● **STATED PROBLEM**
Take the lines from the head of the listing through the one bearing "quad_text('lettering', s_, *q, (lambda" and copy them exactly, leaving every picture out.

● **RECORDS TO USE**

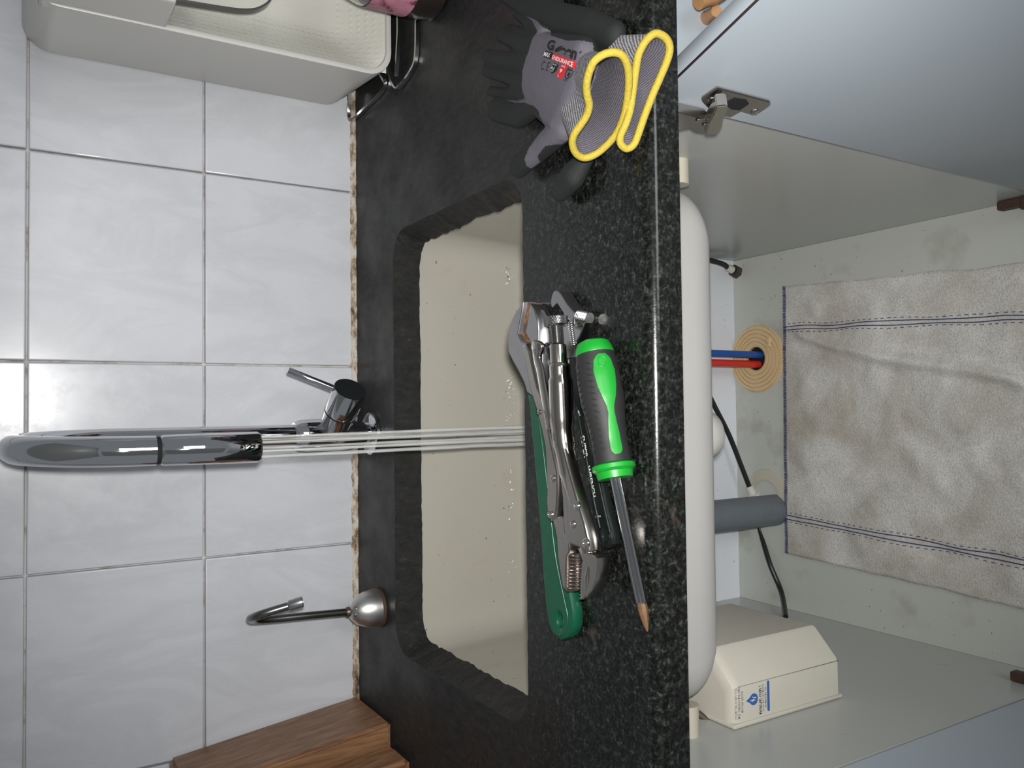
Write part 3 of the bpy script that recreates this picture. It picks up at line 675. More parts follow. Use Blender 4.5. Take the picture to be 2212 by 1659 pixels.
for s_, f, q, bo in (('SUPER', B_, ((918,695),(972,1020),(918,1032),(862,705)), 0.02), ('WRENCH', B_, ((1000,1140),(1090,1605),(1035,1625),(948,1160)), 0.02),
                     ('8"', B_, ((838,318),(858,400),(832,410),(806,325)), 0.01), ('China', C_, ((880,365),(955,358),(955,392),(878,402)), 0.0)):
    quad_text('lettering', s_, *q, (lambda x, y, f=f: f(x, y, hb)+V((0,0,0.0003))), M['white_ink'], bw, bo)

# locking pliers lying across the two wrenches
p0 = PX(1225, 1000, 0)
lp = thing('locking_pliers', (p0.x, p0.y, 0.0125), 'nickel plated locking pliers with knurled screw lying on top of the wrenches', 'pliers')
zp = 0.031; zq = 0.0175
def poly(f, pts, z): return [f(x, y, z) for x, y in pts]
body = poly(PX, ((1204,905),(1198,930),(1196,945),(1199,970),(1208,1020),(1214,1075),(1215,1110),(1220,1174),(1232,1177),(1250,1184),(1268,1194),(1272,1190),(1270,1165),(1262,1130),(1250,1090),(1240,1055),(1226,1005),(1215,960),(1208,905)), zp)
prism('body_plate', body, zq+0.003, zp, M['nickel'], lp, 0.002)
hp = [PX(x, y, z) for x, y, z in ((1208,778,.0265),(1209,800,.0265),(1211,840,.026),(1213,890,.0255),(1217,950,.025),(1228,1010,.0245),(1241,1060,.0240),(1254,1105,.0240),(1266,1150,.0240),(1273,1194,.0240))]
tube('fixed_handle', spline(hp, 5), [0.0068]*3+[0.0085]*5+[0.0098]*10+[0.0090]*4+[0.0080]*5+[0.0072]*7+[0.0068]*12, M['nickel_bright'], lp, 20)
cA, cB = PX(1205, 745, 0.0275), PX(1207, 784, 0.0275)
lathe('screw_collar', [(0.0, 0.0), (0.0068, 0.0), (0.0070, 0.001), (0.0070, (cB-cA).length), (0.0, (cB-cA).length)], cA, cB-cA, M['nickel_bright'], lp, 12)
sA = PX(1200, 683, 0.0275); sd = (cA-PX(1200.5, 705, 0.0245)); sd = (cA-sA).normalized(); hl_ = 0.0085
prof = [(0.0, 0.0), (0.0078, 0.0), (0.0092, 0.0012), (0.0092, hl_-0.0012), (0.0076, hl_)]
L = (cA-sA).length; n = 16
for k in range(n): prof += [(0.0055, hl_+(L-hl_)*k/n), (0.0044, hl_+(L-hl_)*(k+0.5)/n)]
prof += [(0.0, L)]
lathe('adjusting_screw', prof, sA, sd, M['chrome_worn'], lp, 24, angle=15)
a1 = V((0,0,1)); a1 = (a1-sd*a1.dot(sd)).normalized(); a2 = sd.cross(a1)
bm = bmesh.new()
for k in range(30):                           # diamond knurl around the screw head
    for sg in (1, -1):
        q = []
        for j in range(4):
            th = 2*math.pi*k/30 + sg*0.5*j/3; h = 0.0010+(hl_-0.002)*j/3; q.append(sA + sd*h + (a1*math.cos(th)+a2*math.sin(th))*0.0092)
        for l in range(3):
            t_ = (q[l+1]-q[l]).normalized(); nn = ((q[l]-sA)-sd*(q[l]-sA).dot(sd)).normalized(); b_ = t_.cross(nn)*0.00035
            f4 = [bm.verts.new(v) for v in (q[l]-b_, q[l+1]-b_, q[l+1]+nn*0.0005, q[l]+nn*0.0005)]; bm.faces.new(f4)
            f5 = [bm.verts.new(v) for v in (q[l]+b_, q[l+1]+b_, q[l+1]+nn*0.0005, q[l]+nn*0.0005)]; bm.faces.new(f5)
o = from_bm('screw_knurl', bm, M['chrome_worn'], lp, False); o['kind'] = 'stuff'
uj = poly(C_, ((600,850),(700,880),(830,970),(905,1010),(905,1150),(890,1300),(830,1470),(740,1610),(712,1570),(700,1600),(690,1620),(640,1635),(628,1620)), 0.0275)
n_t = 11
for k in range(n_t):
    yy = 1600-(1600-1120)*k/n_t; uj += [C_(622+26*k/n_t, yy, 0.0275), C_(650+10*k/n_t, yy-24, 0.0275)]
uj += poly(C_, ((660,1090),(675,1050),(640,960)), 0.0275)
prism('upper_jaw', uj, 0.016, 0.0275, M['nickel'], lp, 0.0008)
tube('jaw_ridge', [C_(770,1140,0.0272), C_(745,1300,0.0275), C_(735,1580,0.0265)], [0.0014, 0.0022, 0.0008], M['nickel_bright'], lp, 8)
lj = poly(C_, ((230,430),(330,380),(400,400),(420,620),(480,790),(480,920),(445,975),(432,1200),(430,1505),(375,1420),(340,1200),(310,1000),(290,700),(265,560)), 0.0285)
prism('lower_jaw', lj, 0.015, 0.0285, M['nickel'], lp, 0.0012)
for k in range(10):
    y = 965+54*k
    q = [C_(438, y, 0.0262), C_(592, y, 0.0262), C_(588, y+34, 0.0262), C_(436, y+34, 0.0262)]
    slab('jaw_tooth', q, (0, 0, -0.008), M['old_steel'], lp, 0.0006)
prism('jaw_inset', poly(C_, ((440,960),(585,940),(580,1500),(440,1510)), 0.0245), 0.0155, 0.0245, M['old_steel'], lp, 0)
prism('toggle_link', poly(C_, ((300,0),(385,0),(400,200),(385,330),(330,250),(300,240)), 0.024), 0.017, 0.0225, M['old_steel'], lp, 0.0006)
lev = poly(PX, ((1127,748),(1135,742),(1143,758),(1152,800),(1160,835),(1168,852),(1178,885),(1184,925),(1190,958),(1196,985),(1204,1020),(1205,1060),(1203,1095),(1199,1122),(1190,1128),(1182,1112),(1180,1085),(1181,1050),(1179,1000),(1177,965),(1170,930),(1160,890),(1150,860),(1143,835),(1136,795)), 0.0290)
prism('lever_handle', lev, 0.0175, 0.0290, M['nickel'], lp, 0.0018)
rel = [PX(x, y, 0.0300) for x, y in ((1163,736),(1161,752),(1160,775),(1167,800),(1172,830),(1178,865),(1183,900),(1187,930))]
tube('release_lever', spline(rel, 4), [0.0045, 0.0075, 0.0085, 0.0085, 0.0085, 0.0075, 0.0062, 0.0055]+[0.005]*4+[0.0052]*12+[0.0045]*4+[0.001], M['nickel_bright'], lp, 14, flat=0.45, flatdir=(0,0,1))
for f, x, y, z, r_ in ((C_,600,225,zp,.0036),(C_,540,500,zp,.0032),(C_,735,780,zp,.0040),(C_,205,355,.029,.0036),(B_,450,1335,.029,.003),(B_,243,345,.029,.0022)):
    lathe('rivet', [(r_, -0.0005), (r_, 0.0003), (r_*0.82, 0.0012), (r_*0.55, 0.0014), (r_*0.45, 0.0008), (0.0, 0.0008)], f(x, y, z), (0,0,1), M['nickel_bright'], lp, 18, cap0=False)

# screwdriver
h0 = PX(1280, 737, 0.0168); h1 = PX(1326, 1012, 0.0168); tipp = PX(1398, 1362, 0.004)
h1 = h1 + V((0,0,0)); ax = (h1-h0); HL = ax.length; axd = ax.normalized()
sdv = thing('screwdriver', (h0.x, h0.y, 0), 'screwdriver with black rubber handle, bright green inlay and rusty tip', 'screwdriver')
hr = [(0.0, 0.0), (0.0095, 0.0003), (0.0125, 0.002), (0.0142, 0.006), (0.0150, 0.010)]
lathe('end_cap', [(r_, h) for r_, h in hr]+[(0.0148, 0.0112)], h0, axd, M['lime'], sdv, 36)
def hrad(s):                                  # radius along the grip, s 0..1
    P = [(0, .0148), (.10, .0158), (.25, .0166), (.42, .0166), (.58, .0150), (.70, .0138), (.82, .0134), (.93, .0138), (1, .0140)]
    for (a, ra), (b, rb) in zip(P, P[1:]):
        if a <= s <= b: u = (s-a)/(b-a); u = u*u*(3-2*u); return ra+(rb-ra)*u
    return P[-1][1]
G0, G1 = 0.0108, HL-0.004
lathe('grip', [(0.0, G0)]+[(hrad(k/24), G0+(G1-G0)*k/24) for k in range(25)]+[(0.0, G1)], h0, axd, M['rubber'], sdv, 36)
lathe('guard_flange', [(0.0, 0.0), (0.0125, 0.0), (0.0162, 0.002), (0.0164, 0.005), (0.0150, 0.0065), (0.0140, 0.007), (0.0132, 0.012), (0.0, 0.0125)], h0+axd*(HL-0.0045), axd, M['lime'], sdv, 36)
su = V((0,0,1)); su = (su-axd*su.dot(axd)).normalized(); sv = axd.cross(su); sv = sv if sv.y < 0 else -sv
def gp(s, ph, off): return h0 + axd*(G0+(G1-G0)*s) + (su*math.cos(ph)+sv*math.sin(ph))*(hrad(s)+off)
loops = []; NS = 30
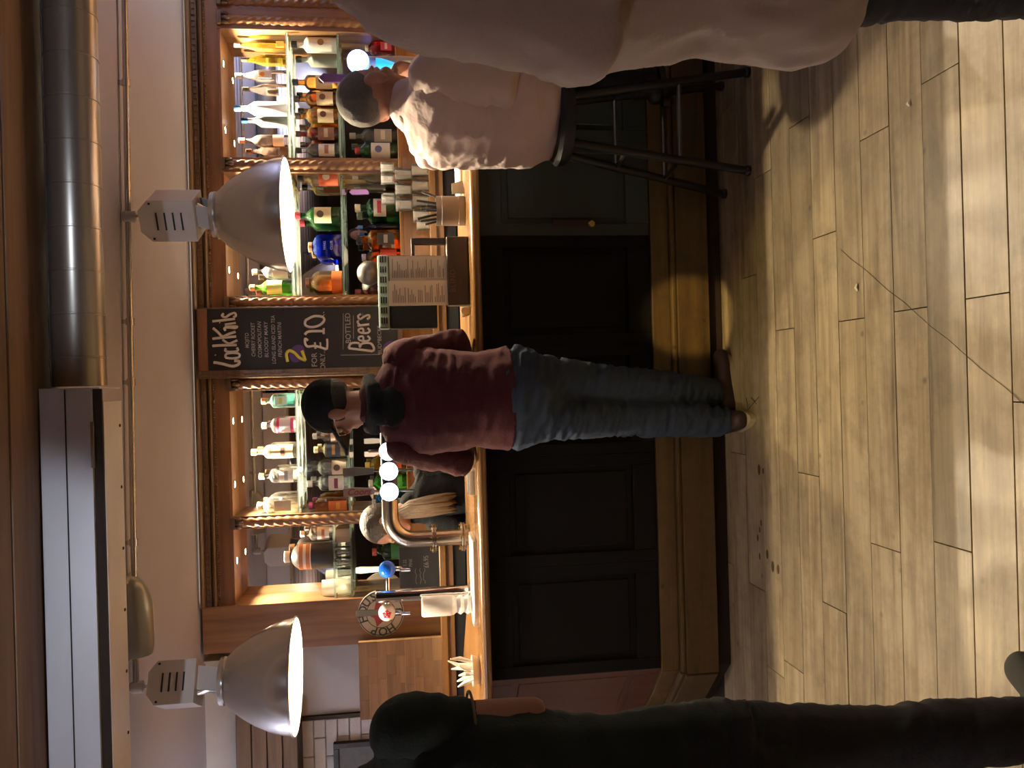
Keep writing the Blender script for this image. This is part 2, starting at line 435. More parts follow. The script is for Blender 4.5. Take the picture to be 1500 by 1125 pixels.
# ---- conduit along the ceiling
c0, c1 = V((3.2, 3.57, 2.452)), V((-1.16, 3.43, 2.452))
cn = thing('conduit', (1.0, 3.5, 2.452), 'thin grey metal conduit pipe fixed along the white ceiling', 'conduit')
MB().tube([c0, c1], .0115, 10).build('pipe', M_alu, cn, smooth=True)
for px in (123, 470, 560, 800):
    t = (at(186, px, Z=2.452).x - c0.x) / (c1.x - c0.x); p = c0.lerp(c1, t)
    MB().tube([p + V((-.014, 0, 0)), p + V((.014, 0, 0))], .016, 10).build('coupler', M_alu, cn, smooth=True)
    MB().box(p.x - .008, p.x + .008, p.y - .01, p.y + .01, 2.46, 2.481).build('saddle', M_alu, cn)
# oval metal housing on the conduit
p0, p1 = at(203, 842, Y=3.42), at(206, 958, Y=3.42)
hx = (p0.x + p1.x) / 2; hl = abs(p0.x - p1.x) / 2
bh = thing('bulkhead_housing', (hx, 3.42, 2.40), 'oblong grey metal housing with rounded end on the ceiling conduit', 'light housing')
m = MB(); n = 22; pr = []
for i in range(n + 1):
    t = i / n; x = hx + hl - 2 * hl * t
    prof = sqrt(max(0.0, 1 - (1 - min(t / .45, 1)) ** 2)) * (1 if t < .9 else 1 - (t - .9) * .8)
    pr.append((x, max(.004, prof)))
vs = []; seg = 14
for x, s_ in pr:
    for k in range(seg + 1):
        a = pi * k / seg
        vs.append((x, 3.42 + .075 * s_ * cos(a) * .95, 2.462 - .085 * s_ * sin(a)))
fs = [(i * (seg + 1) + k, i * (seg + 1) + k + 1, (i + 1) * (seg + 1) + k + 1, (i + 1) * (seg + 1) + k) for i in range(n) for k in range(seg)]
fs.append(tuple(n * (seg + 1) + k for k in range(seg + 1)))
m.add(vs, fs); m.build('shell', plain('grey_housing', (.30, .31, .29), .35, .6, var=.1), bh, smooth=True)
MB().box(hx - hl - .008, hx + hl, 3.34, 3.50, 2.455, 2.479, b=.003).build('flange', M_alu, bh)

# ================================================================== BACK BAR
YB, YM = 4.6, 4.8
bb = thing('back_bar', (.4, 4.7, 1.17), 'carved dark oak back bar with mirrored lit bays and twisted columns', 'back bar')
XL, XR = -1.142, 3.25
# cornice, its mouldings
def mould(name, prof, x0, x1, mat):
    M = Matrix(((0, 0, 1, 0), (1, 0, 0, 0), (0, 1, 0, 0), (0, 0, 0, 1)))
    return MB().prism(prof, x0, x1, M).build(name, mat, bb)
mould('fascia', [(4.60, 2.312), (4.60, 2.392), (4.86, 2.392), (4.86, 2.312)], XL, XR, M_bbx)
mould('cornice_bead', [(4.60, 2.385), (4.585, 2.390), (4.58, 2.398), (4.585, 2.408), (4.60, 2.412), (4.63, 2.412), (4.63, 2.385)], XL, XR, M_carved)
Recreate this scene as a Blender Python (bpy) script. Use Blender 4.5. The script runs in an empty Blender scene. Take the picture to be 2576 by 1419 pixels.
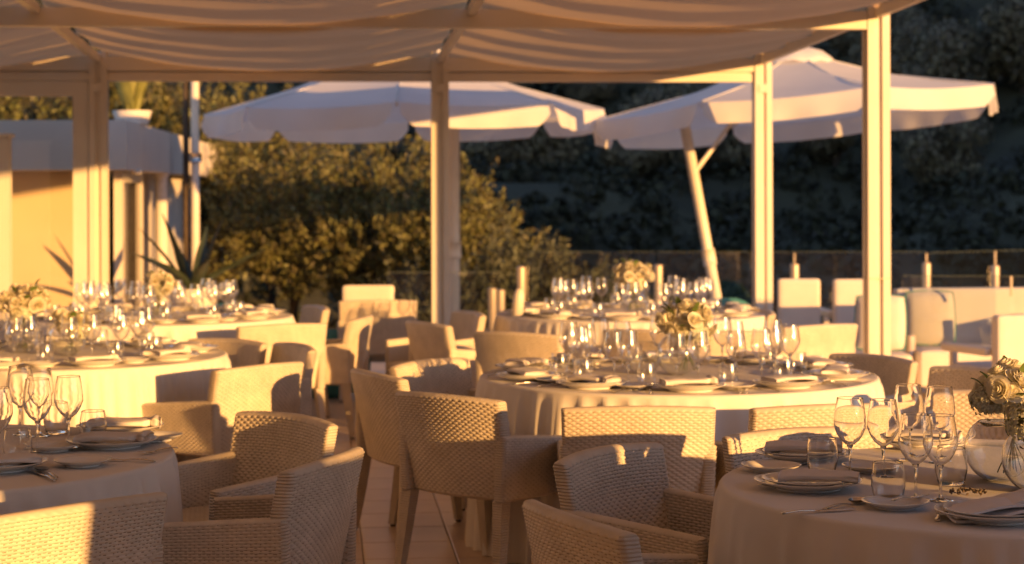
import bpy, bmesh, math, random
import numpy as np
from mathutils import Vector, Matrix
R = math.radians
rng = np.random.default_rng(7)
random.seed(7)
sc = bpy.context.scene
COL = sc.collection

# ------------------------------------------------------------------ camera, sky, sun, exposure
HC = 1.6            # eye height
cam_d = bpy.data.cameras.new('camera'); cam = bpy.data.objects.new('camera', cam_d); COL.objects.link(cam)
cam.location = (0, 0, HC); cam.rotation_euler = (R(90), R(0.2), 0)
cam_d.lens = 70; cam_d.sensor_width = 36; cam_d.shift_y = -0.0915
cam_d.clip_start = .1; cam_d.clip_end = 3000
cam_d.dof.use_dof = True; cam_d.dof.focus_distance = 5.6; cam_d.dof.aperture_fstop = 4.2
sc.camera = cam

SUN_AZ, SUN_EL = R(43), R(6.6)      # from straight behind the camera towards its right
sdir = Vector((math.sin(SUN_AZ)*math.cos(SUN_EL), -math.cos(SUN_AZ)*math.cos(SUN_EL), math.sin(SUN_EL)))
w = bpy.data.worlds.new('World'); sc.world = w; w.use_nodes = True
wn = w.node_tree.nodes; bg = wn['Background']
sky = wn.new('ShaderNodeTexSky'); sky.sky_type = 'NISHITA'; sky.sun_disc = False
sky.sun_elevation = SUN_EL; sky.sun_rotation = math.pi - SUN_AZ
sky.air_density = 1.0; sky.dust_density = 0.15; sky.ozone_density = 1.0
tint = wn.new('ShaderNodeMix'); tint.data_type = 'RGBA'; tint.blend_type = 'MULTIPLY'; tint.inputs[0].default_value = 1
tint.inputs[7].default_value = (.95, .90, 1.15, 1)      # hazy evening sky, a touch rosier than clear air
w.node_tree.links.new(sky.outputs[0], tint.inputs[6]); w.node_tree.links.new(tint.outputs[2], bg.inputs[0]); bg.inputs[1].default_value = 0.122
sl = bpy.data.lights.new('sun', 'SUN'); sl.energy = 5.0; sl.angle = R(.5); sl.color = (1.0, .50, .145)
sun = bpy.data.objects.new('sun', sl); COL.objects.link(sun)
sun.rotation_euler = sdir.to_track_quat('Z', 'Y').to_euler()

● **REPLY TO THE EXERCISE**
Write part 3 of the bpy script that recreates this picture. It picks up at line 675. More parts follow. Use Blender 4.5. Take the picture to be 2212 by 1659 pixels.
for s_, f, q, bo in (('SUPER', B_, ((918,695),(972,1020),(918,1032),(862,705)), 0.02), ('WRENCH', B_, ((1000,1140),(1090,1605),(1035,1625),(948,1160)), 0.02),
                     ('8"', B_, ((838,318),(858,400),(832,410),(806,325)), 0.01), ('China', C_, ((880,365),(955,358),(955,392),(878,402)), 0.0)):
    quad_text('lettering', s_, *q, (lambda x, y, f=f: f(x, y, hb)+V((0,0,0.0003))), M['white_ink'], bw, bo)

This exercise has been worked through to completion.